Church Under the Trees

Breathless from climbing two flights of stairs, Auntie Yao paused to rest. She unlocked her red metal door and ushered the missionary into her tiny, dark apartment. The smell of incense burning on her idol shelf filled the hot, stuffy air – a small idol of Matsu (goddess of the sea) the centerpiece of the large, cluttered shelf.

Now in her seventies, Auntie Yao lives in a small, inner-city government housing community. She did not have much education and can hardly read. But she is proud of her hard work as a dishwasher earlier in life. Though bent over double because of a back injury that never healed, she manages to keep her apartment clean and does her own shopping and cooking. Her daughter lives far away and her son has little to do with her. As a widow, the lack of close relationships with her children causes her much sadness.

A missionary couple met Auntie Yao at a summer English camp run by OMF missionaries and short term workers. She joined the adult English class offered at the camp. The couple invited Auntie Yao to join them under the trees outside her apartment for a time of singing Taiwanese Christian songs. She liked coming because she could visit with neighbors and learn some Chinese characters in the lyrics. Along with six other participants from the English camp, Auntie Yao began meeting with the missionaries on Sunday mornings, forming a “church under the trees”.

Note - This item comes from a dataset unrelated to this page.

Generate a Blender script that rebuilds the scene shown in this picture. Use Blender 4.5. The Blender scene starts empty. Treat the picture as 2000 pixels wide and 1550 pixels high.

The “church under the tree” meets at a busy crossroad, which is a gathering place for the neighborhood. People come and go, stopping a bit to listen to the singing and Bible stories, then moving on. A few have become regulars. The group can include young mothers with children, elderly, the physically or mentally impaired, and drunks. The missionaries visit the community during the week to get to know the people better and offer practical help.

When the missionaries met Auntie Yao, she had no understanding of God and had not heard the gospel. Once she asked if they took Jesus back to their home country when they left Taiwan. Fifty years ago, she had become a follower of Matsu, the most worshipped goddess in Taiwan. On several occasions, she would say wistfully, “If I had heard about Jesus 50 years ago, I may have believed but now I can’t give up my worship of Matsu. I am afraid she will be angry if I do that. Matsu has been good to me and I must keep worshiping her.”

Auntie Yao is one of the many Taiwanese people who are bound by idol worship. Despite her closed heart, Auntie Yao has been coming faithfully to the “church under the trees” for two years, to sing Taiwanese Christian songs and listen to Bible stories. She knows about God now and acknowledges that it is good to believe in Jesus. She is happy for the missionaries to pray for her and her family. When will she trust and follow Jesus?